Due to my recent run-ins with this I have decided to make objective morality (hereafter OM) the subject of my belated first post! I will attempt to outline my position but it should be noted that I am not particularly well versed in all the arguments for the idea that there does exist an OM, or I am aware of only a few at least. This is a “my two cents” look at it.
As you shrewd and astute readers have already figured out, I am opposed to the notion that there is an OM. Almost all the arguments I have encountered in support of the idea have been of the form “Well, it really seems like there is. Contrary any good opposing evidence I will therefore assume there is”. This is an appeal to intuition and I have no real problem with that if we are applying intuition to a subject on which we have little or no data/evidence. I would concede that morality is a subject that is not particularly amenable to empirical evidence. Despite intuition having a less than inspiring record, it is really all we have to work with in the absence of verifiable fact. What I find most strange about these arguments is that those making them really do believe that it does seem like there is an OM. I just can’t fathom why that is. I don’t feel like it seems that way at all.
I think it is fair to say that were there an OM which we have at least some intuitive access to, it would be reasonable to expect a fair amount of agreement. As a social, mammalian species it seems reasonable also to expect a fair amount of agreement on what is enjoyable or objectionable experientially. If we are both a social mammalian species with roughly similar desires, fears etc. and a species with intuitive knowledge of an objective morality, I would expect a large amount of agreement on moral matters. Even a cursory glance at the various human cultures through the ages should be enough to detonate the idea that we are mostly in agreement on moral issues. Even on the most basic issues humans do not seem to have had the same moral intuitions most modern defenders of OM would point to. Killing for sport should be a shoe-in for an objectively wrong act but history is replete with examples of people thoroughly enjoying the murder and torture of other people as an entertaining spectacle, even as en entrenched part of their societies. So well known is the human penchant for enjoying violence that I don’t think it is necessary to furnish you with examples; you have already thought of some. The point, of course, is that were morality an unchanging objective fact of the universe that we can intuit, it doesn’t seem sensible to me that moral attitudes to almost everything would have changed radically over time. Where once the torture and killing of entirely innocent people for entertainment was completely acceptable to today where such an act would land all of the spectators in counselling for trauma, our history is a record of a primate species slowing developing a morality in defiance or our more sadistic urges.
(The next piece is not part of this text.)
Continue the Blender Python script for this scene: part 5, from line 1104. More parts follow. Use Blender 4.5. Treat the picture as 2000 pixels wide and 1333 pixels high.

On the other side of the coin, our urges to enjoy the suffering of others have been and still are as common as our more noble impulses. Is this not also intuitive? Consider a show like the X-factor. Ostensibly a competition between performers for a prize, (incidentally, a show that almost perfectly sieves out any actual “X-factor” and produces the most bland and stereotypical acts imaginable) the shows early stages are the emotional equivalent of the Colosseum. We are treated to utterly deluded hopefuls committing a kind of performance hara-kiri. They are included explicitly as fodder for our laughter and derision. I am sure that many a life has been ruined, at least temporarily, by this kind of national and international humiliation. I have yet to hear anyone propose an objective cruelty that we all have an intuitive grasp of. Would the “Well, it really seems like there is. Contrary any good opposing evidence I will therefore assume there is” arguments not be equally suited to this as to moral intuitions?
The best tool we have for disposing of the intuitive objective morality idea is probably Occam’s razor. Our history is exactly what you would expect if we assume the following:
We are a primate species that has inherited the brutality of our animal origins.
We are a social species and as such need to cooperate and find some means of peaceful cohabitation.
Nothing more need be added to explain morality. There is absolutely no need whatever for it to be objective. Objective morality is a means for us to ameliorate our discomfort with the knowledge that morality is little more than subjective opinion. If there really was an OM, we could be right, really objectively right, in our moral opinions. It's not just opinion, it's moral fact!